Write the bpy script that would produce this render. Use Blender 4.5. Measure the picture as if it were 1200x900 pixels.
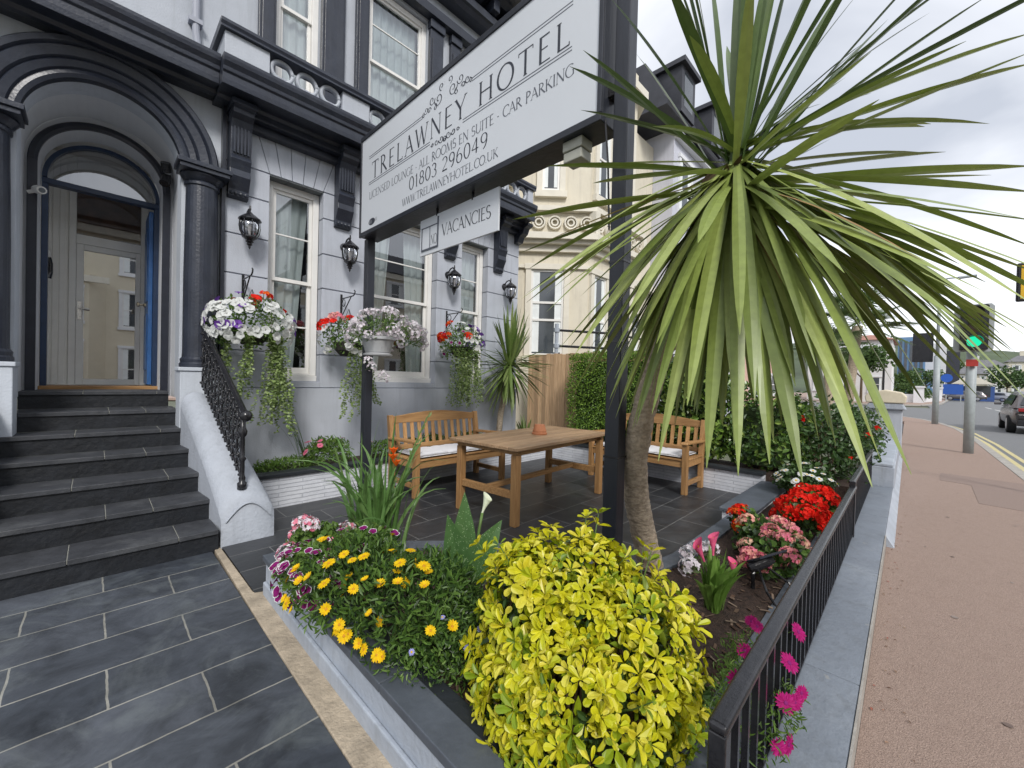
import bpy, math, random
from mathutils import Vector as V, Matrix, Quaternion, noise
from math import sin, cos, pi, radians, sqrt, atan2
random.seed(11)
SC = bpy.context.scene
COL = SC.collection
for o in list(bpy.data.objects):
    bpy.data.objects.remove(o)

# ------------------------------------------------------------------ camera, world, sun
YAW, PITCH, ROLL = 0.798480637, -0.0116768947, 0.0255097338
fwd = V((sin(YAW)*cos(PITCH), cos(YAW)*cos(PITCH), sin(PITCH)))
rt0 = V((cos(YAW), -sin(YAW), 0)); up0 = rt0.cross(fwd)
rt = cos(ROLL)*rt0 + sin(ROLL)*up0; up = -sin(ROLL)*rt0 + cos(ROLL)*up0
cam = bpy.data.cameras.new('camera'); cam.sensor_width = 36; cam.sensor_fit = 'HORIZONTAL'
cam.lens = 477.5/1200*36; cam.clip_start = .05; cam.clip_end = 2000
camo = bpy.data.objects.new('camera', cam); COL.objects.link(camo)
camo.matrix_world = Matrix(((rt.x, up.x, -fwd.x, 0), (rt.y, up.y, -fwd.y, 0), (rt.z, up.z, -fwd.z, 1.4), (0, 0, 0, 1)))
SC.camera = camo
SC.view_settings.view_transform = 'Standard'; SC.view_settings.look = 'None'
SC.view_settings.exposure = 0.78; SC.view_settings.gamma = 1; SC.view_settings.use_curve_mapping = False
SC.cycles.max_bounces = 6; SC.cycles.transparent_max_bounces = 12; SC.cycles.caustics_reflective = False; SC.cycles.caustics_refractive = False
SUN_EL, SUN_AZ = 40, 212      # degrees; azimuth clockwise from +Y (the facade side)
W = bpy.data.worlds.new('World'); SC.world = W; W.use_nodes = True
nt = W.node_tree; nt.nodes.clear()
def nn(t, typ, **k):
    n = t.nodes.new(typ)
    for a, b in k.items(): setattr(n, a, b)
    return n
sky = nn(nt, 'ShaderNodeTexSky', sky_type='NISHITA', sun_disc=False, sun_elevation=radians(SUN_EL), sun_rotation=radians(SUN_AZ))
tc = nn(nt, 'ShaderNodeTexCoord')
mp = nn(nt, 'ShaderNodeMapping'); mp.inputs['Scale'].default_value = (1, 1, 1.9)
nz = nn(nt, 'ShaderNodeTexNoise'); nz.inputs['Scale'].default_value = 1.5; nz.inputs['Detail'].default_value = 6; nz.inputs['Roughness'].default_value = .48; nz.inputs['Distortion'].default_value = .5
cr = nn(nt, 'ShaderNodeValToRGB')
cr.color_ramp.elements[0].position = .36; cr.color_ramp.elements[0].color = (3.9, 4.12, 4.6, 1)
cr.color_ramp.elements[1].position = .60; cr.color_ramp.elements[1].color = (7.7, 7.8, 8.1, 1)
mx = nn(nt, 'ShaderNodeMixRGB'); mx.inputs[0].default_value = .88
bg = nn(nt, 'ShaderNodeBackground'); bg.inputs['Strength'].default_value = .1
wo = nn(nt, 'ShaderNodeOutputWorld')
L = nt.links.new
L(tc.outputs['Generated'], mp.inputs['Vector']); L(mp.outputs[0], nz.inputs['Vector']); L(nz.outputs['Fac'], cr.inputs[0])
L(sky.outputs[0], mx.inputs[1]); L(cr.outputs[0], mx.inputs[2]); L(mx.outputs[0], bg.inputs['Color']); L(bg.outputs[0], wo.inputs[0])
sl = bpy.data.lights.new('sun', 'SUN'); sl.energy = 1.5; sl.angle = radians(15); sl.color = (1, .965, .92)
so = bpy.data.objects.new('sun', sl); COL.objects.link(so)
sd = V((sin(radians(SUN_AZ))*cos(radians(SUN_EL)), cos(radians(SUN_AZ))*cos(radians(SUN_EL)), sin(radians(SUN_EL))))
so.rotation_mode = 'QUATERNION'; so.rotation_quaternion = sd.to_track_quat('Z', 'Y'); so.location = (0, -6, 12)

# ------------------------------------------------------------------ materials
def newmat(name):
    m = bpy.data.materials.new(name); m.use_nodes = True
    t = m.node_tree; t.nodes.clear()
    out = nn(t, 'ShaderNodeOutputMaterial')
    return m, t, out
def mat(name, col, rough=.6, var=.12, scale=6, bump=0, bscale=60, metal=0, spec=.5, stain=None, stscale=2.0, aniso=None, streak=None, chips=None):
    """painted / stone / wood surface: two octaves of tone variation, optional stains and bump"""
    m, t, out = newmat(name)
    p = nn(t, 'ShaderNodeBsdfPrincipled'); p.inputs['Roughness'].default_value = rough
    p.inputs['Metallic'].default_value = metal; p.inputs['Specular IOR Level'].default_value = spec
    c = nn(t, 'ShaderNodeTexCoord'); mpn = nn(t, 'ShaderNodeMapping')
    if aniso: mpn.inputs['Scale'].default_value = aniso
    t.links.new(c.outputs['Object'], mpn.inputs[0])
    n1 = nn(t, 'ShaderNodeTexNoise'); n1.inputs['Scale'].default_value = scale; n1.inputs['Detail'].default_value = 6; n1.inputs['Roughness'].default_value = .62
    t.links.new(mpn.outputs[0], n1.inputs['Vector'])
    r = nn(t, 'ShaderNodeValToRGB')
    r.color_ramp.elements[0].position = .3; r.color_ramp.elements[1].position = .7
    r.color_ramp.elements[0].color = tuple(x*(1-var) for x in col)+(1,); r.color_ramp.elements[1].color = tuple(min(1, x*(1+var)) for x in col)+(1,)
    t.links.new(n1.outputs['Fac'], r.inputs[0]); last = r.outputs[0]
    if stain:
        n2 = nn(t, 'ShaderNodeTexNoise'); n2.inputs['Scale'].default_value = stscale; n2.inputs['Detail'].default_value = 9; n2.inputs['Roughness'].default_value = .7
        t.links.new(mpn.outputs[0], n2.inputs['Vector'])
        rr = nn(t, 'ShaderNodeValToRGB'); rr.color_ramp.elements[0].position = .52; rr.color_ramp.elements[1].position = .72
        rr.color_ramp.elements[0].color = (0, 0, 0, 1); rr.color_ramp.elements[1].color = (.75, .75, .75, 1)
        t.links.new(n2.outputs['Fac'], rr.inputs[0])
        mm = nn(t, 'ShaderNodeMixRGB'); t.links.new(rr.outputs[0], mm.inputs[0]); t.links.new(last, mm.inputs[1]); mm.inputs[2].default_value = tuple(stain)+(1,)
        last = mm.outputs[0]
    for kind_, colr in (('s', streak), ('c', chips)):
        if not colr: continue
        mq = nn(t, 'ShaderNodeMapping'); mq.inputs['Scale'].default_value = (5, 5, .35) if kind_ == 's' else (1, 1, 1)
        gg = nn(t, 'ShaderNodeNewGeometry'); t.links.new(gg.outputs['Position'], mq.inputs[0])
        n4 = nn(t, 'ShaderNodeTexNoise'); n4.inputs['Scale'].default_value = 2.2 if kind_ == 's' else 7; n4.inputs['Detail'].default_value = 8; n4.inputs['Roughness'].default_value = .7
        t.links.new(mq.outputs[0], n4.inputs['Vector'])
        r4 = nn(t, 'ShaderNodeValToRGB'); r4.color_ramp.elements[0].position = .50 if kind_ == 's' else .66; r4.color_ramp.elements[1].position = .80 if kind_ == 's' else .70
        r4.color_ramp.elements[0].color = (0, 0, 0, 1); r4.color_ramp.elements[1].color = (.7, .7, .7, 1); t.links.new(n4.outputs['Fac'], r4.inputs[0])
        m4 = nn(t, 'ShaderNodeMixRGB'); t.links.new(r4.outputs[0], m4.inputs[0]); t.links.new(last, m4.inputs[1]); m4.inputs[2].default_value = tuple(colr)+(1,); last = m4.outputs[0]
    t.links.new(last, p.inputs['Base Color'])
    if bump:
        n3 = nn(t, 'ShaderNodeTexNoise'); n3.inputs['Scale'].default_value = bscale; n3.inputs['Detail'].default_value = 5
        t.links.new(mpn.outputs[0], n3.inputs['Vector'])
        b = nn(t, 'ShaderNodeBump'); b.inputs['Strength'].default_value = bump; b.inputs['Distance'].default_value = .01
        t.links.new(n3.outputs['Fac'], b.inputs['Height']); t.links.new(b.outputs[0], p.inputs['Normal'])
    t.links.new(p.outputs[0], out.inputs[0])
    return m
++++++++
> Exercise
Write out again, exactly, the lines from the start of the listing up to the line containing "bpy.data.objects.remove(o)", with both ends and without pictures.

> In response
Write the bpy script that would produce this render. Use Blender 4.5. Measure the picture as if it were 1200x900 pixels.
import bpy, math, random
from mathutils import Vector as V, Matrix, Quaternion, noise
from math import sin, cos, pi, radians, sqrt, atan2
random.seed(11)
SC = bpy.context.scene
COL = SC.collection
for o in list(bpy.data.objects):
    bpy.data.objects.remove(o)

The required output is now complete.